- **Exercise objective**
Transcribe the material in full, exactly as written.

- **Records contained in a dataset**
══════════════════════════════

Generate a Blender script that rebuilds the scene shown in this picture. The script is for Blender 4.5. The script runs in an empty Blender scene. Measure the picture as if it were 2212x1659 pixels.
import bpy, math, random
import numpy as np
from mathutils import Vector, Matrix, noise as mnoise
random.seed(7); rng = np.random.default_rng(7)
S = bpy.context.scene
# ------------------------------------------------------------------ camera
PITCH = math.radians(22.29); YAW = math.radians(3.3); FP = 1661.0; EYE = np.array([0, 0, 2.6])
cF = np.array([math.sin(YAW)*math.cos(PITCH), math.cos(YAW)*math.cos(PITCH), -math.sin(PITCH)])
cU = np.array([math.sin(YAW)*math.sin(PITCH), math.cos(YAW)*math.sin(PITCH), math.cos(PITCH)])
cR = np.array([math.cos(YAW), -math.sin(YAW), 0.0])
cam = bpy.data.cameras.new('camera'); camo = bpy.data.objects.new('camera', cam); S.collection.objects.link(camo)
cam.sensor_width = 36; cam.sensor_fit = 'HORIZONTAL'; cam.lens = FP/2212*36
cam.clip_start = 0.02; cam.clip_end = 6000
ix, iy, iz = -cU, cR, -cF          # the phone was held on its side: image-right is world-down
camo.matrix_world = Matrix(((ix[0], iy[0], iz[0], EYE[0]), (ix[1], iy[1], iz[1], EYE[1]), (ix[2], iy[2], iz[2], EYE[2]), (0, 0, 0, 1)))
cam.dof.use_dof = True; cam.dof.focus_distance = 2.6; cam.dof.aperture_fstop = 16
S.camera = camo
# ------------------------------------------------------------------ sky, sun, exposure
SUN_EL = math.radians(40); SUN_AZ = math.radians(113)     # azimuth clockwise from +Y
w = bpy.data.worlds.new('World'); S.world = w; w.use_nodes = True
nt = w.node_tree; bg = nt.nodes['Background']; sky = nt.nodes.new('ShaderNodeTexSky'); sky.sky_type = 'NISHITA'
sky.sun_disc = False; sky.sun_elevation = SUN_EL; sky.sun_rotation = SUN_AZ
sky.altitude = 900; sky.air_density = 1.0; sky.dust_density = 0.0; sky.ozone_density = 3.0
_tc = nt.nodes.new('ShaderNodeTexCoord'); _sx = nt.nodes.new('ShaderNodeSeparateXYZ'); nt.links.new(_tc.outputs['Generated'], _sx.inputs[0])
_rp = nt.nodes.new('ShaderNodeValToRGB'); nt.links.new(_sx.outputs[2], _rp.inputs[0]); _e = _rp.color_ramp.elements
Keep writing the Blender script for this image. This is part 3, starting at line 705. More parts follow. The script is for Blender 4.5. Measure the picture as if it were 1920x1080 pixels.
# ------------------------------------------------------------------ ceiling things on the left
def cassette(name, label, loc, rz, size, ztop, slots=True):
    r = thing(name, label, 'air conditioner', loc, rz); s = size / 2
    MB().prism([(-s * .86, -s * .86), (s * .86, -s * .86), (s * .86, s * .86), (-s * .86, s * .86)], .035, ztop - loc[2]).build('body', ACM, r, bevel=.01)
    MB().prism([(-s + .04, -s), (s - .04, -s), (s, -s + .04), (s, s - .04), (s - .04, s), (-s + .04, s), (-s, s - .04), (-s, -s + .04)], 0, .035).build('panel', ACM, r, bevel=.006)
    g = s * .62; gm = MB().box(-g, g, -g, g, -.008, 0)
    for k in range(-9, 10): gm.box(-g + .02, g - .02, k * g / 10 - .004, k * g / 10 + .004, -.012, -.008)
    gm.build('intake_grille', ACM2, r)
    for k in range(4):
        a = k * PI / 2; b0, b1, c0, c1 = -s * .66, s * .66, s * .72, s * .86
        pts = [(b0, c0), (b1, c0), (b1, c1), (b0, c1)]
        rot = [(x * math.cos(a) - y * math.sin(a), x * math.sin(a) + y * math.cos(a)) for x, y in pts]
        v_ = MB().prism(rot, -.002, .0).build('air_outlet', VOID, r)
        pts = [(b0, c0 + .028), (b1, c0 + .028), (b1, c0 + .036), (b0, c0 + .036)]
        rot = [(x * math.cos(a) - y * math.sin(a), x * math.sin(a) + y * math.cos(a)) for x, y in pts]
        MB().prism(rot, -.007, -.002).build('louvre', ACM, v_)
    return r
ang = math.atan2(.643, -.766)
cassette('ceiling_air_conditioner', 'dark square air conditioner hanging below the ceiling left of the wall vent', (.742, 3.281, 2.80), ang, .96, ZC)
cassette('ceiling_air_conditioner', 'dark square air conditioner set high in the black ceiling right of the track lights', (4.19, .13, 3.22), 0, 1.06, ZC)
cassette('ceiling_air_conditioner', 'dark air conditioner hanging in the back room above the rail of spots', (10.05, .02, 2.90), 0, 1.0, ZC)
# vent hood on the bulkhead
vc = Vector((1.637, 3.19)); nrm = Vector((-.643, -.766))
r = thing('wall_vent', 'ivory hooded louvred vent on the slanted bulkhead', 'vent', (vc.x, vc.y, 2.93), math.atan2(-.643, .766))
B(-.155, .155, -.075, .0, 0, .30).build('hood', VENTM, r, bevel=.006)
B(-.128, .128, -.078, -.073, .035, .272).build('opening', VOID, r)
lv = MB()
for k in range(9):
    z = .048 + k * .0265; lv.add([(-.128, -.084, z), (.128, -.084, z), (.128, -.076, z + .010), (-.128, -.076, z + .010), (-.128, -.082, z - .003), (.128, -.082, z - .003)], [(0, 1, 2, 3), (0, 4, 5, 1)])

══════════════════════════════

- **Response to the task**
Generate a Blender script that rebuilds the scene shown in this picture. The script is for Blender 4.5. The script runs in an empty Blender scene. Measure the picture as if it were 2212x1659 pixels.
import bpy, math, random
import numpy as np
from mathutils import Vector, Matrix, noise as mnoise
random.seed(7); rng = np.random.default_rng(7)
S = bpy.context.scene
# ------------------------------------------------------------------ camera
PITCH = math.radians(22.29); YAW = math.radians(3.3); FP = 1661.0; EYE = np.array([0, 0, 2.6])
cF = np.array([math.sin(YAW)*math.cos(PITCH), math.cos(YAW)*math.cos(PITCH), -math.sin(PITCH)])
cU = np.array([math.sin(YAW)*math.sin(PITCH), math.cos(YAW)*math.sin(PITCH), math.cos(PITCH)])
cR = np.array([math.cos(YAW), -math.sin(YAW), 0.0])
cam = bpy.data.cameras.new('camera'); camo = bpy.data.objects.new('camera', cam); S.collection.objects.link(camo)
cam.sensor_width = 36; cam.sensor_fit = 'HORIZONTAL'; cam.lens = FP/2212*36
cam.clip_start = 0.02; cam.clip_end = 6000
ix, iy, iz = -cU, cR, -cF          # the phone was held on its side: image-right is world-down
camo.matrix_world = Matrix(((ix[0], iy[0], iz[0], EYE[0]), (ix[1], iy[1], iz[1], EYE[1]), (ix[2], iy[2], iz[2], EYE[2]), (0, 0, 0, 1)))
cam.dof.use_dof = True; cam.dof.focus_distance = 2.6; cam.dof.aperture_fstop = 16
S.camera = camo
# ------------------------------------------------------------------ sky, sun, exposure
SUN_EL = math.radians(40); SUN_AZ = math.radians(113)     # azimuth clockwise from +Y
w = bpy.data.worlds.new('World'); S.world = w; w.use_nodes = True
nt = w.node_tree; bg = nt.nodes['Background']; sky = nt.nodes.new('ShaderNodeTexSky'); sky.sky_type = 'NISHITA'
sky.sun_disc = False; sky.sun_elevation = SUN_EL; sky.sun_rotation = SUN_AZ
sky.altitude = 900; sky.air_density = 1.0; sky.dust_density = 0.0; sky.ozone_density = 3.0
_tc = nt.nodes.new('ShaderNodeTexCoord'); _sx = nt.nodes.new('ShaderNodeSeparateXYZ'); nt.links.new(_tc.outputs['Generated'], _sx.inputs[0])
_rp = nt.nodes.new('ShaderNodeValToRGB'); nt.links.new(_sx.outputs[2], _rp.inputs[0]); _e = _rp.color_ramp.elements
Keep writing the Blender script for this image. This is part 3, starting at line 705. More parts follow. The script is for Blender 4.5. Measure the picture as if it were 1920x1080 pixels.
# ------------------------------------------------------------------ ceiling things on the left
def cassette(name, label, loc, rz, size, ztop, slots=True):
    r = thing(name, label, 'air conditioner', loc, rz); s = size / 2
    MB().prism([(-s * .86, -s * .86), (s * .86, -s * .86), (s * .86, s * .86), (-s * .86, s * .86)], .035, ztop - loc[2]).build('body', ACM, r, bevel=.01)
    MB().prism([(-s + .04, -s), (s - .04, -s), (s, -s + .04), (s, s - .04), (s - .04, s), (-s + .04, s), (-s, s - .04), (-s, -s + .04)], 0, .035).build('panel', ACM, r, bevel=.006)
    g = s * .62; gm = MB().box(-g, g, -g, g, -.008, 0)
    for k in range(-9, 10): gm.box(-g + .02, g - .02, k * g / 10 - .004, k * g / 10 + .004, -.012, -.008)
    gm.build('intake_grille', ACM2, r)
    for k in range(4):
        a = k * PI / 2; b0, b1, c0, c1 = -s * .66, s * .66, s * .72, s * .86
        pts = [(b0, c0), (b1, c0), (b1, c1), (b0, c1)]
        rot = [(x * math.cos(a) - y * math.sin(a), x * math.sin(a) + y * math.cos(a)) for x, y in pts]
        v_ = MB().prism(rot, -.002, .0).build('air_outlet', VOID, r)
        pts = [(b0, c0 + .028), (b1, c0 + .028), (b1, c0 + .036), (b0, c0 + .036)]
        rot = [(x * math.cos(a) - y * math.sin(a), x * math.sin(a) + y * math.cos(a)) for x, y in pts]
        MB().prism(rot, -.007, -.002).build('louvre', ACM, v_)
    return r
ang = math.atan2(.643, -.766)
cassette('ceiling_air_conditioner', 'dark square air conditioner hanging below the ceiling left of the wall vent', (.742, 3.281, 2.80), ang, .96, ZC)
cassette('ceiling_air_conditioner', 'dark square air conditioner set high in the black ceiling right of the track lights', (4.19, .13, 3.22), 0, 1.06, ZC)
cassette('ceiling_air_conditioner', 'dark air conditioner hanging in the back room above the rail of spots', (10.05, .02, 2.90), 0, 1.0, ZC)
# vent hood on the bulkhead
vc = Vector((1.637, 3.19)); nrm = Vector((-.643, -.766))
r = thing('wall_vent', 'ivory hooded louvred vent on the slanted bulkhead', 'vent', (vc.x, vc.y, 2.93), math.atan2(-.643, .766))
B(-.155, .155, -.075, .0, 0, .30).build('hood', VENTM, r, bevel=.006)
B(-.128, .128, -.078, -.073, .035, .272).build('opening', VOID, r)
lv = MB()
for k in range(9):
    z = .048 + k * .0265; lv.add([(-.128, -.084, z), (.128, -.084, z), (.128, -.076, z + .010), (-.128, -.076, z + .010), (-.128, -.082, z - .003), (.128, -.082, z - .003)], [(0, 1, 2, 3), (0, 4, 5, 1)])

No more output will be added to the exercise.